I was also Roger Moore's lieutenant, Harris, in the film "North Sea Hijack", and on a night shoot in the galley of a boat on the Irish Sea, Roger told some Bond stories that had - and here I name drop -James Mason, Anthony Perkins and me in stitches. I was brought up on Bond, all the characters are in my blood.

I read all the Ian Fleming books at school before the films started being made, so I always compared the movies to the original. I have the greatest respect and I'm thrilled and honoured to think that my delivery of "The name's Bond, James Bond" is heard by millions around the world. It's humbling.

What do you think makes the James Bond series so popular? Do you feel that the Bond games are now becoming interactive movies of their own?
The familiarity of a formula, you know what to expect, and the fun is how it deviates from the accepted structure. I don't believe a game will ever supplant the movie - that is until the CGI samples the actor, so you really can't tell the difference between the graphics and the real thing.

Do you prefer voice recording for a game or that of acting in a movie?
No contest. I'm an actor. Doing it on camera is real, everything else is replicating reality.

Were you provided with any art or in-game footage of the scenes you were creating voice-overs for? Does having the ability to see the role you're providing a voice for improve the quality?
Good question and no, none at all. I didn't mind though, I could see it all in my head anyway. You have to remember I'm a 51 year old programming geek as well and I've been playing computer games since the late 80s. I've written a massively complex Archers game in a language called PAW (Professional Adventure Writer) and I've played everything from Pong to the highest levels of most of the classic major PC games. I therefore know what's being asked of me.

Above: Back in 2000, character models like Elektra (as seen above) were at the cutting edge of console graphics.

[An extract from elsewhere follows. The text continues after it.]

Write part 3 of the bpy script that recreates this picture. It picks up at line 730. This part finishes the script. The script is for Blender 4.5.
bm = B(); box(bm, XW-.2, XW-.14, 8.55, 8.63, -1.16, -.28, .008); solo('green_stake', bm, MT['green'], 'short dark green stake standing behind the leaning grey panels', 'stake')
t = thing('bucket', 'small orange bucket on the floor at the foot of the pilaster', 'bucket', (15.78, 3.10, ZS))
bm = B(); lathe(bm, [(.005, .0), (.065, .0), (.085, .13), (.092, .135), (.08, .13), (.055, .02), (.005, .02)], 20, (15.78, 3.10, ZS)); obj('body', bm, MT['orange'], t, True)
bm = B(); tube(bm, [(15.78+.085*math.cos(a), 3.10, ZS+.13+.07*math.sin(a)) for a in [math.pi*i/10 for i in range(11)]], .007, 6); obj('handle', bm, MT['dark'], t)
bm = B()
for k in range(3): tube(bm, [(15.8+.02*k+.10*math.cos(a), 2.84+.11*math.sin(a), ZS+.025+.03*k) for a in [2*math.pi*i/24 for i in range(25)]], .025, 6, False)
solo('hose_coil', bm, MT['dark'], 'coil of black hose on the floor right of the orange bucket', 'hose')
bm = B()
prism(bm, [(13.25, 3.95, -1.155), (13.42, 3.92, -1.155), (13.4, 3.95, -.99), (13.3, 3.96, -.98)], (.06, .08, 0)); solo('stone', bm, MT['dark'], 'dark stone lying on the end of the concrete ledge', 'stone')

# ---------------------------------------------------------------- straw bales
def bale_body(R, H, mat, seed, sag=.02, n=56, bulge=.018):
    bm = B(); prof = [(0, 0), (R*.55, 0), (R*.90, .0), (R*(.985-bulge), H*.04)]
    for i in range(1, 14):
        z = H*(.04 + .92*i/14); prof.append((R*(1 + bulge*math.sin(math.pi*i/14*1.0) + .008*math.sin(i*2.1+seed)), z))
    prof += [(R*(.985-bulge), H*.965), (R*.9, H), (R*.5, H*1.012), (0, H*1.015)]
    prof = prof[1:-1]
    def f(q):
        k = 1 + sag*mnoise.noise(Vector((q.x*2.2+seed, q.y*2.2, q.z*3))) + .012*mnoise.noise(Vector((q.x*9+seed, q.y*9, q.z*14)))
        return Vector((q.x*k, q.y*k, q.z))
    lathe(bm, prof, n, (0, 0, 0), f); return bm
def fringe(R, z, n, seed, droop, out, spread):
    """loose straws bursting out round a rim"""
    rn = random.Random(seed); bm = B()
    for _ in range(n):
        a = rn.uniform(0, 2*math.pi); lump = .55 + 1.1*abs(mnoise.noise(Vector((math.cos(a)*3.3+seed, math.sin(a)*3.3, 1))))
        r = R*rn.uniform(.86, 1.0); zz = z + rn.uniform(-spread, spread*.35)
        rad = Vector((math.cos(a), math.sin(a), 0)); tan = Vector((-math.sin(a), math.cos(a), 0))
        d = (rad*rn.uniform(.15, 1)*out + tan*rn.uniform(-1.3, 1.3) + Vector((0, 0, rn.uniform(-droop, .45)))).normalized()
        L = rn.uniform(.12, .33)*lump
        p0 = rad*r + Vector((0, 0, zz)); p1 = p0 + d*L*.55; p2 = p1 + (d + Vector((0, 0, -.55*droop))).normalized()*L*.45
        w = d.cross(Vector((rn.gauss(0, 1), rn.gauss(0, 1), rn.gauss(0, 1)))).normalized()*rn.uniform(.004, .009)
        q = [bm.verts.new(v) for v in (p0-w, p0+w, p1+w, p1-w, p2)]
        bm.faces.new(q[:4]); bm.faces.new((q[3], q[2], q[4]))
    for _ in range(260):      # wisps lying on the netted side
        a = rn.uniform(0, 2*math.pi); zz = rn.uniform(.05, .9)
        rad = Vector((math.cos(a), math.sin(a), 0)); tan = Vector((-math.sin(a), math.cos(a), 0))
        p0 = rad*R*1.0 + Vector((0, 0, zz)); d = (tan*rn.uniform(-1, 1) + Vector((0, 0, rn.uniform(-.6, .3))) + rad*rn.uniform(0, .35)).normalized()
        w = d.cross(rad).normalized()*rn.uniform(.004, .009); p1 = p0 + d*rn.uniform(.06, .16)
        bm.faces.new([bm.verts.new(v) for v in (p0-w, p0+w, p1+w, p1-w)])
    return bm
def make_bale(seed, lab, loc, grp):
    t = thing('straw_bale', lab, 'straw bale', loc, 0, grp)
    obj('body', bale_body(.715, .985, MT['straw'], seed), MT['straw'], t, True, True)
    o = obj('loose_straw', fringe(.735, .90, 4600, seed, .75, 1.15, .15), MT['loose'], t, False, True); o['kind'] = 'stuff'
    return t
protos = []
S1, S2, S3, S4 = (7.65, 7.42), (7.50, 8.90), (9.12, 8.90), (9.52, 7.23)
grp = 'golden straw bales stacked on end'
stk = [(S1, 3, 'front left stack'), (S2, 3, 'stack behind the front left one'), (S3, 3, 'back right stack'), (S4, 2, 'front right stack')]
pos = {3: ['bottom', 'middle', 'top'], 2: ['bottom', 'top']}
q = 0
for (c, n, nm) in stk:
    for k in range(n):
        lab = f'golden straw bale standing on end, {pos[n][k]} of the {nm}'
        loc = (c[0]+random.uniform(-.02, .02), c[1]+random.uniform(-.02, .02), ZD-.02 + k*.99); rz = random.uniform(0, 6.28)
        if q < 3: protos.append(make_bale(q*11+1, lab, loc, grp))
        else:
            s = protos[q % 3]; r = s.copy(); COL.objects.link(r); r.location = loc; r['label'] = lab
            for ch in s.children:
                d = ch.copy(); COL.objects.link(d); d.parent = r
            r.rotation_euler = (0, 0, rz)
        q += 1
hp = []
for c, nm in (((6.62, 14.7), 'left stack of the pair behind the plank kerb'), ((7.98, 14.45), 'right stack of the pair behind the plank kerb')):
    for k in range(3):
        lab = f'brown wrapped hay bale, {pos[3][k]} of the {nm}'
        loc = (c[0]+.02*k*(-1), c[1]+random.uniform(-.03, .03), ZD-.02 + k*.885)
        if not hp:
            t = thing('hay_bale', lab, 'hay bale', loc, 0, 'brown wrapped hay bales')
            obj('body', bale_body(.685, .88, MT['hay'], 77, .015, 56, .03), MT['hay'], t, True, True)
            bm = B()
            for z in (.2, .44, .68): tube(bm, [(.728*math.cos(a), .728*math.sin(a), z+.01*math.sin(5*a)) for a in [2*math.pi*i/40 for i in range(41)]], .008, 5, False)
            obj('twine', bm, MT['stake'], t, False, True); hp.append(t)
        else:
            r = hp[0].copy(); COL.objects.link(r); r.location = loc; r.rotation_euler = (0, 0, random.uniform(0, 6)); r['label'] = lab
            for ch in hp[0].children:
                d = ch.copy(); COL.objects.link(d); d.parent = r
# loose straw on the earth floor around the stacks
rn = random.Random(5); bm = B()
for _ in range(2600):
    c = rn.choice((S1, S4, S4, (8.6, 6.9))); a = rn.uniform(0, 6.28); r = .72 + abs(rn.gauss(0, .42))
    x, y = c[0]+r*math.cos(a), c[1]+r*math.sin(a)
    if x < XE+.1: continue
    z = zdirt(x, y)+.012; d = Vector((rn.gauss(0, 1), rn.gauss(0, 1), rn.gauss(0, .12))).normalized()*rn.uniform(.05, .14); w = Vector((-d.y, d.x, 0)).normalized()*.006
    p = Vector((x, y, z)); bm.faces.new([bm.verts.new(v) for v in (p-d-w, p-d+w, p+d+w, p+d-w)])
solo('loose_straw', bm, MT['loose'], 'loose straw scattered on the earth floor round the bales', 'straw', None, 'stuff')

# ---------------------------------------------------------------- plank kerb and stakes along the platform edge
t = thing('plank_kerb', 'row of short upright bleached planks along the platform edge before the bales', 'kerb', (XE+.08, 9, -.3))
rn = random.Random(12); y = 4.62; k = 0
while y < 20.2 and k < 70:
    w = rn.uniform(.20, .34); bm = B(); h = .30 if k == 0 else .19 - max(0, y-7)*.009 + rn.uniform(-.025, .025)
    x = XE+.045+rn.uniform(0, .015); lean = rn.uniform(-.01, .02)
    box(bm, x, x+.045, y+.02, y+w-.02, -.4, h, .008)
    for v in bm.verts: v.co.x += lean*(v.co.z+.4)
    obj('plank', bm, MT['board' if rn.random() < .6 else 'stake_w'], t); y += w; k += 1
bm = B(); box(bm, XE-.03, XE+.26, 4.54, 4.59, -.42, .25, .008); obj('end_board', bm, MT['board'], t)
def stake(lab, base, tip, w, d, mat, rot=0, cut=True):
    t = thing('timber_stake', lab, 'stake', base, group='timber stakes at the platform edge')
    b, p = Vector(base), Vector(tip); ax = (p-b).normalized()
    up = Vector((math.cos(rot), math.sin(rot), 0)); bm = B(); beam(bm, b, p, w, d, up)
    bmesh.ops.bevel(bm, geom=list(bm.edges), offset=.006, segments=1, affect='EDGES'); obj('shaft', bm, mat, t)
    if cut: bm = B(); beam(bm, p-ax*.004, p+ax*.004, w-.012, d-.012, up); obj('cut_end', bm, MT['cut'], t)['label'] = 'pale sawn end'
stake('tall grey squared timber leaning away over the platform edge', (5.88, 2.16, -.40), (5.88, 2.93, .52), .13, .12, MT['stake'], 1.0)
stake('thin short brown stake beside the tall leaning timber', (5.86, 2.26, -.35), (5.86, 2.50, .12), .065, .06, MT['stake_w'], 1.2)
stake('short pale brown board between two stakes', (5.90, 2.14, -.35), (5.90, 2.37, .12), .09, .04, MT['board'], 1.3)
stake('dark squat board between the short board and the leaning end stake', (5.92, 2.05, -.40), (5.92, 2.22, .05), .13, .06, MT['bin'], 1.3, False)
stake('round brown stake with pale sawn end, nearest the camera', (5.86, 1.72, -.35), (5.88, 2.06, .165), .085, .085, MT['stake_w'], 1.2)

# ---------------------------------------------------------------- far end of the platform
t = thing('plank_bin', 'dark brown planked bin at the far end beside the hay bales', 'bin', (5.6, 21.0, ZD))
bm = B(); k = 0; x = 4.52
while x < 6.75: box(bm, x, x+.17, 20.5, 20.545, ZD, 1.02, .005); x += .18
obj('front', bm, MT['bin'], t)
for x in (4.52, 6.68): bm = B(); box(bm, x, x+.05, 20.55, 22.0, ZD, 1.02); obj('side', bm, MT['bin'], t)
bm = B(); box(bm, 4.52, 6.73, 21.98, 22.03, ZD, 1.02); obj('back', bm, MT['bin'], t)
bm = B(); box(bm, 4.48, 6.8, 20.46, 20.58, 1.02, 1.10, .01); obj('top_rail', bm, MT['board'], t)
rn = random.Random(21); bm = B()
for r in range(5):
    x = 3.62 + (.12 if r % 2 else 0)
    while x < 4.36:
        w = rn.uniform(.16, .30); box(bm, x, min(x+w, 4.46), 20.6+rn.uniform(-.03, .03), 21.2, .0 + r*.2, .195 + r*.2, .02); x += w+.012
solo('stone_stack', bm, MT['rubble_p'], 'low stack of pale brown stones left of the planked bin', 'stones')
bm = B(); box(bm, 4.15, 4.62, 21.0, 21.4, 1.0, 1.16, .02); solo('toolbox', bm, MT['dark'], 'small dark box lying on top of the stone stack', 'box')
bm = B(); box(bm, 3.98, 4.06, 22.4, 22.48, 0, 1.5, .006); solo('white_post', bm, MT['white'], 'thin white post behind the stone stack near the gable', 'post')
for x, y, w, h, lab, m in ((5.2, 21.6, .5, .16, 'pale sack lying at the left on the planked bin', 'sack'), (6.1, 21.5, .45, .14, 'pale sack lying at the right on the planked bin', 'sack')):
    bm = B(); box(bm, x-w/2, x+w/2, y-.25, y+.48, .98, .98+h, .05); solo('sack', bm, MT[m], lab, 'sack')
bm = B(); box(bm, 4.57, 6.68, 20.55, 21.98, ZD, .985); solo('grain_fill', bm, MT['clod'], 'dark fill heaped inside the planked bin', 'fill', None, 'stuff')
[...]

I remember when playing Myst 1, which was a mind-blowingly radical and brilliant game at the time, being totally let down by the programmers trying to do 'acting' - suddenly they lost me. I saw these wallies trying to be frightening or silly or, god help us, funny. NOOOO!!! Get the professionals in and let's keep up the pretence that it's actually real. It's so much better now and it will only improve. Producers and actors see the importance of the future of games and also of course, animation.